Snow had fallen overnight, accumulating to a few inches, dusting the trail starting at around 3,500′. The true snow level, however, was closer to 4,500′, once we reached a basin below Lake of the Angels. Here we transitioned to our mountaineering boots, strapped on our crampons, and headed up a gully towards Mount Stone.

Our boots penetrated around 3-4 inches into the snow, under which there was a firm crust from days of freeze-thaw. We traded off cutting steps; it felt a good warm-up for some summer mountaineering!
There are multiple ways to approach Mount Stone; the “normal” route in the summer begins from Lake of the Angels and then traverses NE towards the W Ridge of Mount Stone. We chose to ascend a gully further to the E and then traverse W. The snow coverage was full, so our “route” didn’t really matter that much. We did have to downclimb a slight bit to traverse back over towards the W Ridge of Stone, but it was not that much of a detour.

It was a BEAUTIFUL day in the Olympics; clouds rolled in and out, but the occasional patches of sun were wonderful…and WARM! Picking up my head up, I could not help but notice all of the ski lines!!
The snow deepened as we traversed to the W below Mount Stone; every few steps we would posthole up to our shins. Man…if only I had brought the sticks!


The visibility was mostly terrible throughout the day…like the inside of a ping pong ball. We stopped occasionally to take our bearings and make sure we were on track.
We reached a col below the W Ridge and began to ascend the ridge; there was a short, steep section of “snice” (snow-ice) that was a BLAST to climb up.
On the ridge, I topped out on a false summit, only to pick my head up and realize the summit was just a bit farther along…we downclimbed a bit, traversed to another saddle, and took a look up at the final summit block.

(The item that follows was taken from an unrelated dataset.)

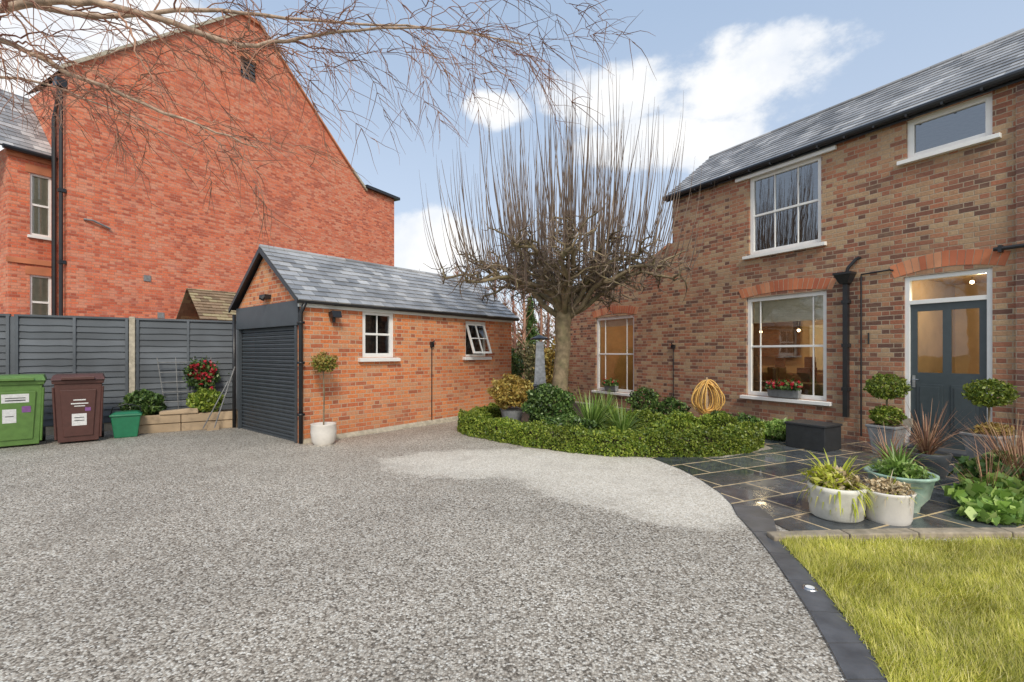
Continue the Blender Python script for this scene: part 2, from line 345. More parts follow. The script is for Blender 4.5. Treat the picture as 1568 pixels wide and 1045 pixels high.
sheet('lawn',[(1.0,.5),(1.45,1.4),(1.82,2.31),(1.93,2.6),(2.11,3.3),(2.25,3.98),(9,3.9),(9,-3),(-.2,-3)],.02,LAWNBASE)
n=150000; X=rng.uniform(1.4,5.2,n); Y=rng.uniform(1.3,4.0,n)
ex=np.interp(Y,[.5,1.4,2.31,2.62,3.16,3.98],[1.0,1.45,1.82,1.93,2.08,2.25]); k=X>ex+.0+rng.normal(0,.012,n); X=X[k];Y=Y[k]; n=len(X)
ang=rng.normal(0,1.0,n)+.5+np.sin(X*3+Y*5)*.8+np.sin(X*9-Y*7)*.6; tilt=rng.uniform(.45,1.4,n); L=rng.uniform(.03,.085,n)
dr=np.stack([np.cos(ang)*np.sin(tilt),np.sin(ang)*np.sin(tilt),np.cos(tilt)],1)
sd_=np.stack([-np.sin(ang),np.cos(ang),0*ang],1)*.0026; B=np.stack([X,Y,np.full(n,.018)],1)
V=np.stack([B-sd_,B+sd_,B+dr*L[:,None]],1).reshape(-1,3)
np_mesh('lawn_grass',V,np.arange(3*n).reshape(-1,3),GRASS,k=3)
m=MB(); x=2.2
def ky(x): return 4.0+.10*math.sin((x-2.2)*.8)
while x<8.5:
    l=random.uniform(.5,.9); x1=x+l-.012
    m.hexa([(x,ky(x),0),(x1,ky(x1),0),(x1,ky(x1)+.13,0),(x,ky(x)+.13,0)],[(x,ky(x),.055),(x1,ky(x1),.055),(x1,ky(x1)+.13,.052),(x,ky(x)+.13,.052)]); x+=l
m.build('lawn_kerb',KERB,bevel=.012)
m=MB(); m.lathe([(.0,.026),(.028,.026)],(2.0,3.2,0)); m.cur=1; m.lathe([(.028,.026),(.042,.023),(.047,.016)],(2.0,3.2,0)); m.build('recessed_ground_light',[LABEL,METAL])
# ------------------------------------------------------------------ windows
def window(par,name,a,b,c,d,y=.05,bars=(),mid=True,gl=GLASS,sill=True,fr=.07):
    m=MB()
    m.box(a,a+fr,y,y+.08,c,d); m.box(b-fr,b,y,y+.08,c,d); m.box(a+fr,b-fr,y,y+.08,d-fr,d); m.box(a+fr,b-fr,y,y+.08,c,c+fr)
    if mid: zc=(c+d)/2; m.box(a+fr,b-fr,y+.012,y+.07,zc-.022,zc+.022)
    for t in bars:
        x=a+(b-a)*t; m.box(x-.011,x+.011,y+.022,y+.06,c+fr,d-fr)
    if sill:
        m.hexa([(a-.1,-.09,c-.08),(b+.1,-.09,c-.08),(b+.1,y+.01,c-.08),(a-.1,y+.01,c-.08)],[(a-.1,-.09,c-.015),(b+.1,-.09,c-.015),(b+.1,y+.01,c+.0),(a-.1,y+.01,c+.0)])
    m.build(name+'_frame',WHITE,par,bevel=.004)
    g=MB(); g.face([(a+fr,y+.04,c+fr),(b-fr,y+.04,c+fr),(b-fr,y+.04,d-fr),(a+fr,y+.04,d-fr)]); g.build(name+'_glass',gl,par)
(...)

Traversing across to the summit pinnacle, Matt briefly punched through a moat up to his hip; THAT got his heart pumping! I quickly helped him out and we continued on.
Now it was time for a decision…it was nearly 1 PM and the winds were howling. Visibility was coming in and out, and the snowpack was already starting to warm. Hmmm…we were so close from the summit block, maybe 100′ vertical, around 20 minutes one-way.
Turning around is never easy…but today wasn’t about summitting. It was about adventure, about getting out and experiencing the wild. It made sense: we needed to get down and out of this avalanche terrain as fast as we could, and without skis this would be slow. We made the right call. We returned the way we came, following our tracks rather than plotting a new route in the low-visibility conditions. We downclimbed the snice, postholed our way back down the basin, and returned to Lake of the Angels, just in time for the sun to begin COOKING the snowpack.
Descending back down the Putvin trail, I was amazed how much of the snow had melted…well I guess that made sense. The surface level snow that had fallen overnight was completely gone, revealing the true snow levels. Once we reached the hand lines, I changed back into my trail runners, and we trotted back down the trail to our cars, giddy from an amazing day in the mountains!
||Final Thoughts ||
- The Olympics are full of amazing ski adventures! Bring the skis next time!
- Mount Stone definitely seems better done in the snow than on crumbly choss. We didn’t have to deal with any rock fall, and could route find easily and blaze our own path. Definitely coming back for this one in snow.